Im Wissenschaftsmagazin des Deutschlandfunks heute ein Beitrag zu einem neuen Ansatz des Langzeiterhalts von Daten auf Scheiben, die das WORM-Prinzip (Einmal Schreiben – Mehrfach Lesen), das „Brennen“ von Daten auf Scheiben also, mit der Speicherdichte von Festplatten und mit fortgeschrittenen Beschichtungstechnologien verknüpfen möchte.

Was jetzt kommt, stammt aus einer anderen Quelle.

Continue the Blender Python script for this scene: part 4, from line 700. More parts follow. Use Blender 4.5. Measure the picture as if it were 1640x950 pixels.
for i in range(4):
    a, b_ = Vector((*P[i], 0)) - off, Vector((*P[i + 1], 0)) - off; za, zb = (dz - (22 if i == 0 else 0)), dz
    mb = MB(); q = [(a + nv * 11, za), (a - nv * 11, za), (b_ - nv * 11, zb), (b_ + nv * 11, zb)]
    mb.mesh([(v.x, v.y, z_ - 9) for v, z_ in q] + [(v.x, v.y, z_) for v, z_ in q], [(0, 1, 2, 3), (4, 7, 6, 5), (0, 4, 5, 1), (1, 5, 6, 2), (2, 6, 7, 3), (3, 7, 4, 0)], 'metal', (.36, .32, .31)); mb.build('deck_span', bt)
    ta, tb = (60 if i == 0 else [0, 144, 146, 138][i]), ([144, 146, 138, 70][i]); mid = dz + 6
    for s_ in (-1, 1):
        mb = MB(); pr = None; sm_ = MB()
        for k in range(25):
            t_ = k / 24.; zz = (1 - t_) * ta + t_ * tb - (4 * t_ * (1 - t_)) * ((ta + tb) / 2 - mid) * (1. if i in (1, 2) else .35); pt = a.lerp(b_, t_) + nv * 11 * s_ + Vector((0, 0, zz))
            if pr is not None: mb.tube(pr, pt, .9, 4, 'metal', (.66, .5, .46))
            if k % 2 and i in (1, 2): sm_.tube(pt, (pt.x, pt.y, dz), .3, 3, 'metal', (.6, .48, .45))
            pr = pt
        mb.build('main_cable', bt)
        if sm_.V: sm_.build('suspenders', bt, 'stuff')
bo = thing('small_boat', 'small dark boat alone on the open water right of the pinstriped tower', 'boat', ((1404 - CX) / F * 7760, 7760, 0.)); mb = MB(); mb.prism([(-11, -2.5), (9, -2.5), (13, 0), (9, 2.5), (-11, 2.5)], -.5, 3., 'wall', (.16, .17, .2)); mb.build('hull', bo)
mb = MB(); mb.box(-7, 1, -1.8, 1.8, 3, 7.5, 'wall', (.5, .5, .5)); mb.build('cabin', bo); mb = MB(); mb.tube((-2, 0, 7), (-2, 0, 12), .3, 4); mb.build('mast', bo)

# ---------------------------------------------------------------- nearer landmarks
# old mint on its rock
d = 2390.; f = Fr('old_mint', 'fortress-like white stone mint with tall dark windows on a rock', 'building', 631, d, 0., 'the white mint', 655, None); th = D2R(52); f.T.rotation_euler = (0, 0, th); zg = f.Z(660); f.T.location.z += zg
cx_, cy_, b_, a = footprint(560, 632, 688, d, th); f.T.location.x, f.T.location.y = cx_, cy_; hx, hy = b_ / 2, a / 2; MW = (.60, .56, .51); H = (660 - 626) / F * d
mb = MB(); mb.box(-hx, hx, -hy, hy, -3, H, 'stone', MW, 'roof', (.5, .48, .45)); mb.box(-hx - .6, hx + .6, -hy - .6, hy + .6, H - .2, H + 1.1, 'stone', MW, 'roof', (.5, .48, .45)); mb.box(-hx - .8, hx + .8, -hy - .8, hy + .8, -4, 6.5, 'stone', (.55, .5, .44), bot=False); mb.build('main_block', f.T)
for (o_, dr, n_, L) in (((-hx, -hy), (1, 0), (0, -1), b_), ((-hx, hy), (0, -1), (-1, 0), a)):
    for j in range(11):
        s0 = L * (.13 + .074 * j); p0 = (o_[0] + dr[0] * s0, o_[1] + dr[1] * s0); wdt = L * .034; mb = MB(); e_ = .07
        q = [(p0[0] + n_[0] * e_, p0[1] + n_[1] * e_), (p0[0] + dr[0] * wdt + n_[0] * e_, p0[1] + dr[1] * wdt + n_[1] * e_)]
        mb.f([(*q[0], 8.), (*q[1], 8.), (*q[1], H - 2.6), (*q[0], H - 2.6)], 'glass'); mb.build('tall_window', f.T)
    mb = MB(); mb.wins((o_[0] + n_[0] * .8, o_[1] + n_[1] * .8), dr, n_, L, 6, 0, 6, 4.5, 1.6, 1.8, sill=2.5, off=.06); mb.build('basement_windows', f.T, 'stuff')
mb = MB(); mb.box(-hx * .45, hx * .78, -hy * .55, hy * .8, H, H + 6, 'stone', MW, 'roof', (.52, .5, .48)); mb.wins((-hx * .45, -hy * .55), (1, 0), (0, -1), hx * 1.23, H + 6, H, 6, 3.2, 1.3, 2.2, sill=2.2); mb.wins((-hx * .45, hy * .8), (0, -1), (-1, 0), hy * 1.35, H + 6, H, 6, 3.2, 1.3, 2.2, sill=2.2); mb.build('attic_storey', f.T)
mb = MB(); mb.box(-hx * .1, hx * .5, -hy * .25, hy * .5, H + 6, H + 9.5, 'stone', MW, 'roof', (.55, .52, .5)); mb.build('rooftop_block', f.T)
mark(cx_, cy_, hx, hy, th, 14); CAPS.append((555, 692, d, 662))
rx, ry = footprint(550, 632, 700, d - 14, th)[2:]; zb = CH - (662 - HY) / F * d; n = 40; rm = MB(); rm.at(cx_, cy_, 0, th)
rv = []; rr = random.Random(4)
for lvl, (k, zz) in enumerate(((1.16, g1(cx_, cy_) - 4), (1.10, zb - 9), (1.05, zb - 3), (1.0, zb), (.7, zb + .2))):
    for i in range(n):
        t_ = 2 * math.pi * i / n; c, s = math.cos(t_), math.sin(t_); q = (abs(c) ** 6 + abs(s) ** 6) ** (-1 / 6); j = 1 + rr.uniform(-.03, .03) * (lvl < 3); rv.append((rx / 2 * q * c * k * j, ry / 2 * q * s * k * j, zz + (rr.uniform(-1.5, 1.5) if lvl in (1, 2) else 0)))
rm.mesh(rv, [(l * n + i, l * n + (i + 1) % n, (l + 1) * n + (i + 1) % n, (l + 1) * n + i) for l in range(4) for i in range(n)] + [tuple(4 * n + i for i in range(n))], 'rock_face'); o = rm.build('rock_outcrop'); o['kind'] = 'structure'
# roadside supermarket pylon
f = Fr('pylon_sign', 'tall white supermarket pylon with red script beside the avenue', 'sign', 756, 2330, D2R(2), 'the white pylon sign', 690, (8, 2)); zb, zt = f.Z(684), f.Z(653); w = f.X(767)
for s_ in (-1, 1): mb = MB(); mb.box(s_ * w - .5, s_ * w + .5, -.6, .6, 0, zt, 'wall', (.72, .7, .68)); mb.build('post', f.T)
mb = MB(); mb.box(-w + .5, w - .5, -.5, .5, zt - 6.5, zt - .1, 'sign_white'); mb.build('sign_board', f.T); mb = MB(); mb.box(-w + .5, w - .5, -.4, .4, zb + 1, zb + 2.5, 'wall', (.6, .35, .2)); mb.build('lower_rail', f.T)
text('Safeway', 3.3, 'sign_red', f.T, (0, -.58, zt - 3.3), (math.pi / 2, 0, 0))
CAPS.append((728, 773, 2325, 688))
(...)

Der Ansatz ist interessant, wenn auch im weiteren Verlauf des Radio-Beitrags man erkennen kann, dass man Fragen des Langzeiterhalts von Wissen nicht allein in die Hände von Ingenieuren geben sollte, weil die im Beitrag geäußerten Spekulationen und Mutmaßungen über die künftige Maschinen-Lesbarkeit von Texten noch nicht einmal das faktische Niveau von Hypothesen erreicht.
Zur Wolfram-Disk:
Quelle: http://ondemand-mp3.dradio.de/file/dradio/2014/02/20/dlf_20140220_1645_5f4e7c01.mp3
Transkript des Beitrags:
http://www.deutschlandfunk.de/datenspeicherung-haltbar-und-verstaendlich.676.de.html?dram:article_id=278071
Update 21. Februar 2014, 20.48 h: „Zeitschichten“-Autor Friedrich Engel schrieb mir zu diesem Beitrag eine Kommentierung, die ich – nach Abstimmung mit ihm – sehr gerne als Update hinzustelle:
Was mich an dem durchaus bedenkenswerten Beitrag zum Thema „bit rot“ stört, ist das Ignorieren aller Sicherheitsmaßnahmen, die in die Aufzeichnungsformate (also nicht in die pp. Disk selbst) eingebaut sind. Fehlerkorrektur-Algorithmen sind so leistungsfähig, dass sie einiges an „bit rot“ verdauen bzw. kaschieren können, d.h., im Fall eines Fehlers das Original-Signal errechnen. Es wäre also sinnvoll, aus der Aktion dieser Algorithmen ein stufenweise dringlicher werdendes Warnsignal abzuleiten, sobald die Möglichkeiten zur Korrektur mehr oder weniger erschöpft sind. Voraussetzung ist natürlich, dass der Festplatten-Bestand kontinuierlich geprüft wird. So einfach wie bei der Keilschrift wird’s halt nimmer!
Wolfram-Disk:
Dass am Anfang der Festplatten-Speicherei Fehler gemacht wurden bzw. die Technologie bei weitem noch nicht auf dem heutigen Stand war, muss ja auch bedacht werden. Die Nicht-Dokumentation von Dateiformaten kann nicht den Datenträgern angelastet werden, für aktuelle und künftige Formate wird sie selbstverständlich. Die Wolfram-Technologie verspricht einiges, aber der Beschreibung nach scheint ausgeschlossen, dass dieses Verfahren außerhalb professioneller Labors bzw. Archive angewandt werden kann – allerdings, da hat es ja auch schon Überraschungen gegeben.